His journey from a world that Kafka imagined, but Ceausescu created, to a society that still fights with numerous ghosts also reveals unexpected parallels between that past totalitarianism and the disturbing transformations of his recently adopted home.
It combines the recollections of a child’s personal experiences with the subtle humour of the reminiscing adult, genuine literary craftsmanship, a gentle lyrical tone of remarkable restraint even when writing about everyday experiences one can’t even imagine to live through once.
On the other hand, it is not just a memoir of years spent during an infamous totalitarian regime – it is also a sensitive and deeply observant description of the many unexpectedly dark changes that came after the optimism that followed the Romanian Revolution of 1989.
It is a tableau of a society going through the most disorienting tectonic shifts, seen from `street level’ and in the final chapters there are revelatory parallels drawn between the author’s former and his later adopted home.
Whether the dumbing down and exquisite propaganda tactics are used by a communist dictator or, years and miles apart, a free democratic country’s government seeing itself in the second line of a so-called `War on Terror’, it becomes evident: the context and details may differ in certain methods used by radically different powers, but the essence and intent of those classic methods can be remarkably similar.
It also gives the reader the opportunity to follow the cognitive journey of a person who gradually discovers the shadier side of the things everybody craved during the communist regime: the wonders of consumerism, the apparent total freedom of speech and press, freedom of thought being streamlined into few narrow mainstream trends…
ISBN-13: 978-1849231589, available from Amazon, Barnes & Noble and other major book retailers.

January 9th, 2009 at 9:34 am
This intelligent description of Lehel Vandor’s recent memoir makes me want to read the book straight away. It sounds as if memoir is used as a starting point for the discussion of philosophical issues – just the sort of book I feel at home with!

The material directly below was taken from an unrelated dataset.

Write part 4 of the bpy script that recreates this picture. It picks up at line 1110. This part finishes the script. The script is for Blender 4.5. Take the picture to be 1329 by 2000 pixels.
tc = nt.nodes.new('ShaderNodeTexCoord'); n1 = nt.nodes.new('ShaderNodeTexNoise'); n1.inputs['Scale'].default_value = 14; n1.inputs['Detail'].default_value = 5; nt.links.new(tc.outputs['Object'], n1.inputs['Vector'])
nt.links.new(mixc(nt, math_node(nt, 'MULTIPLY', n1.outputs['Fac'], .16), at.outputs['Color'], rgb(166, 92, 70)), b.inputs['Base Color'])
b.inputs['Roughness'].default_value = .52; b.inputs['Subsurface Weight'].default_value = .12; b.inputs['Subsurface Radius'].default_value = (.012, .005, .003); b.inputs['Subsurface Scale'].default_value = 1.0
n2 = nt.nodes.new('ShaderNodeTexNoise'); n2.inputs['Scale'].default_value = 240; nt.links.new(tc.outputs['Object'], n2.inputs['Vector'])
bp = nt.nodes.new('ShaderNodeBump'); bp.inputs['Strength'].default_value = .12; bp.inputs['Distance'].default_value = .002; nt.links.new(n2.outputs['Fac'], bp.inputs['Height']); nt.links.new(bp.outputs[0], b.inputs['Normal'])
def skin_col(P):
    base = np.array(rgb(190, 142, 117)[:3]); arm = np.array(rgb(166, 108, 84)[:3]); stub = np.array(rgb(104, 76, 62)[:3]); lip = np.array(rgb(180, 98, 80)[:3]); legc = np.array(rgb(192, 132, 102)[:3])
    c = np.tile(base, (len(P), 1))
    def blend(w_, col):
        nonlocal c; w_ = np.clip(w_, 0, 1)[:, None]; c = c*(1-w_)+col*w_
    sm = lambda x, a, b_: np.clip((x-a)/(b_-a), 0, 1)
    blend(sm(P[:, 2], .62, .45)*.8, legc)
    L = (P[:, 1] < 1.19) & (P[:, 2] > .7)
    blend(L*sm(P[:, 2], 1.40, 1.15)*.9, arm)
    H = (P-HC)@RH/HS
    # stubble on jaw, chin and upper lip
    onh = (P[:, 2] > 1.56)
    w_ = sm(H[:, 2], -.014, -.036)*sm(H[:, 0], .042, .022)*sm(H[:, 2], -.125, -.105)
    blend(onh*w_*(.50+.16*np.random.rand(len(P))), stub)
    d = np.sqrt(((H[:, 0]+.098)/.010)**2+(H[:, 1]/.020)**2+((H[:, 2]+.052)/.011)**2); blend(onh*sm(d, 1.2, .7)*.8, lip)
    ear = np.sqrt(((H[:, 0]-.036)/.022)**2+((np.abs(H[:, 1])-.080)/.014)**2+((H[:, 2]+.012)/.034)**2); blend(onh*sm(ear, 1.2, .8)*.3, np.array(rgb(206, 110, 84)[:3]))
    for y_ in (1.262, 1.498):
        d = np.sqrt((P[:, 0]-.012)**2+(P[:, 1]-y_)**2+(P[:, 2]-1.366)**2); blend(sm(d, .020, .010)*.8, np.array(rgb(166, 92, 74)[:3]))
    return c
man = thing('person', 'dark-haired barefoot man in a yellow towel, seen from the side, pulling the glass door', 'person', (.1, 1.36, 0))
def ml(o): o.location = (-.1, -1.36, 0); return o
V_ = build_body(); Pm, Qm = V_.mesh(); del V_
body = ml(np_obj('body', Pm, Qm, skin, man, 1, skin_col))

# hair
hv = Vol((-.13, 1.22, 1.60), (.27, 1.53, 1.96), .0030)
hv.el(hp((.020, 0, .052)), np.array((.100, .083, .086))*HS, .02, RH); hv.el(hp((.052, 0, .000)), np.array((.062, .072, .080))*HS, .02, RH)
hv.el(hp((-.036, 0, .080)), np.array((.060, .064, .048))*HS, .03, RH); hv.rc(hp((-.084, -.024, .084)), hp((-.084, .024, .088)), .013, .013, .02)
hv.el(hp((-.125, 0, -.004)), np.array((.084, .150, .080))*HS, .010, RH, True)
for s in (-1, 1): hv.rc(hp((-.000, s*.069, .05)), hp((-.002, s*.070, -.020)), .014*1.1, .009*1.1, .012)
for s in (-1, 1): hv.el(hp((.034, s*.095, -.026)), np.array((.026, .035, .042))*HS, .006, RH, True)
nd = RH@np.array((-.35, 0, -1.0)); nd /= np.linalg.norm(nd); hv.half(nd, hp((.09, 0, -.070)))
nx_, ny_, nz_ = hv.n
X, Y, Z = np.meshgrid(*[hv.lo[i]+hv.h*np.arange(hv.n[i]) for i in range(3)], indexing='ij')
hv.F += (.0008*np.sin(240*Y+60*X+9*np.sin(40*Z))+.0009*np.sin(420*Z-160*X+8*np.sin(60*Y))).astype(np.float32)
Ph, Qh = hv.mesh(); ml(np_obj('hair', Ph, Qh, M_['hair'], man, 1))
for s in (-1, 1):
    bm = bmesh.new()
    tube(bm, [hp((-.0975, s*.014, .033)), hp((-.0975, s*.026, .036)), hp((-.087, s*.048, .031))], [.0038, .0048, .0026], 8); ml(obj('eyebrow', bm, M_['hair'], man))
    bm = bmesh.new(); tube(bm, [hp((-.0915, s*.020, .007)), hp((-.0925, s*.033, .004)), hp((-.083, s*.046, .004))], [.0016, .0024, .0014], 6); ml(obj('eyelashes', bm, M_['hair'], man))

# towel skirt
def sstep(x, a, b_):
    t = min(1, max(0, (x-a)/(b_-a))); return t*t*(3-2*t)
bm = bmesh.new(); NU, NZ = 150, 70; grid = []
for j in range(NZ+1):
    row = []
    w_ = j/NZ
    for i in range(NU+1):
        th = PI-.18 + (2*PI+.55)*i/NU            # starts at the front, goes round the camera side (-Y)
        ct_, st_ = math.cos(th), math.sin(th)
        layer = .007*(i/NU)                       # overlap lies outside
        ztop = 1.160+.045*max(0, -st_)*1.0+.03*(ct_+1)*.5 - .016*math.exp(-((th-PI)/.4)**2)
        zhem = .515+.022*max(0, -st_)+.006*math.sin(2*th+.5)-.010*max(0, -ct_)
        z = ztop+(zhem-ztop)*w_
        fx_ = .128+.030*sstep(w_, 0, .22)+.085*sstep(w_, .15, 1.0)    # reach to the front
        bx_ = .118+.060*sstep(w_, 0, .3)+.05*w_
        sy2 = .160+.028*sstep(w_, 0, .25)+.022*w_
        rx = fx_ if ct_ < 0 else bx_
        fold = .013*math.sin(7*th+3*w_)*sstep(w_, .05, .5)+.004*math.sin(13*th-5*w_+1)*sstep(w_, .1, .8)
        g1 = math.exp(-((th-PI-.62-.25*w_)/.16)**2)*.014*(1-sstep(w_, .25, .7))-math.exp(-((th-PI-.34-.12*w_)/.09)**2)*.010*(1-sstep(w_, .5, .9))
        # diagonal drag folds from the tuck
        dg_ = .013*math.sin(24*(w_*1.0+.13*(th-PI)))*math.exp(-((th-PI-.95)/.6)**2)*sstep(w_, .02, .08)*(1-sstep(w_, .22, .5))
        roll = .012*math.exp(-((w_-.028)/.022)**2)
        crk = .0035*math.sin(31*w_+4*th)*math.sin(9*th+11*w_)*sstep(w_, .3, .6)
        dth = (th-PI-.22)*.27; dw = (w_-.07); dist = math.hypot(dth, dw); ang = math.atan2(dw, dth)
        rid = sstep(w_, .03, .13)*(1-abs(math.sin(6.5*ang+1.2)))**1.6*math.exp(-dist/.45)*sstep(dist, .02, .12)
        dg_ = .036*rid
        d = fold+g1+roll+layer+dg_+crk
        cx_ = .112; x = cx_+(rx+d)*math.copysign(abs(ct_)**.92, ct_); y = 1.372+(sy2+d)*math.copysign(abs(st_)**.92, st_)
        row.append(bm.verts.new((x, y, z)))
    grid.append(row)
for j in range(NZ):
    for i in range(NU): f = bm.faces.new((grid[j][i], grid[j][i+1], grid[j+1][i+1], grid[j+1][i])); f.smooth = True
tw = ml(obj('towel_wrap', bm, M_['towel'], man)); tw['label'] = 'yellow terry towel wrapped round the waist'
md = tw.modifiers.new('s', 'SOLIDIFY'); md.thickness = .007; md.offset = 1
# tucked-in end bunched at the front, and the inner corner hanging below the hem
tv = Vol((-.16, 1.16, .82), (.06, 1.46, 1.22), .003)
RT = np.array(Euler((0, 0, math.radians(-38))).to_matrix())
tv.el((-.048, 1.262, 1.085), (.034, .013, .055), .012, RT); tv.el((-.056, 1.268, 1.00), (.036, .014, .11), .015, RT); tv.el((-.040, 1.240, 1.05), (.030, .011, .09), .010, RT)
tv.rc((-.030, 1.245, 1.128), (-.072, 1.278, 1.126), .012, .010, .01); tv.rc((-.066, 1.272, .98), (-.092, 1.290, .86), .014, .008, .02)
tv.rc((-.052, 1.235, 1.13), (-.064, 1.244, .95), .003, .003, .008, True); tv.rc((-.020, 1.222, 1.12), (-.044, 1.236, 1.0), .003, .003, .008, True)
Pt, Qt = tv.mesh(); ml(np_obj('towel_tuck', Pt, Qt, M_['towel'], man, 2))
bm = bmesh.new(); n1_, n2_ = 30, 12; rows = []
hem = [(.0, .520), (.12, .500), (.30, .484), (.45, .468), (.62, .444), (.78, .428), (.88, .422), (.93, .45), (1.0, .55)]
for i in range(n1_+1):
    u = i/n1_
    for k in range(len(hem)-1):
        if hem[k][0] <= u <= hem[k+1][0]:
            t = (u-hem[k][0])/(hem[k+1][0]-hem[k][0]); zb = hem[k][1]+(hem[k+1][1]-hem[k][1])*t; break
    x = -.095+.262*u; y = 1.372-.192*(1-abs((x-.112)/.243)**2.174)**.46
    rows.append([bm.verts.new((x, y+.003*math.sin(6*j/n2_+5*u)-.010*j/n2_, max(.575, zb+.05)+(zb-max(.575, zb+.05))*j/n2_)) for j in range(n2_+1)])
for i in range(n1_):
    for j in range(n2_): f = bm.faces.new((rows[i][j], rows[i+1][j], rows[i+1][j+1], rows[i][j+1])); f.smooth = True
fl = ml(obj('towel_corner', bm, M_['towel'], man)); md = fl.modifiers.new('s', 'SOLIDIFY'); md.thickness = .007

January 10th, 2009 at 3:11 pm
Happen to have acquired a copy from Amazon, noticed it while I was looking for The Whisperers, which is amazing book of recollections from Stalin’s era. Ears strike me as indeed more than a memoir- it does read mostly as a very touching memoir but then last few chapters, after having discussed the very changed Romania and then the author’s new home (the UK), it blows open into a vivid discussion of parallels I myself have not thought about… between different shades of political manipulations, dumbing down, cult of paranoia etc. It seems having the eyes of a person that lived through daily brainwashing attempts does help to spot things we would just walk past by in our ‘free’ daily lives.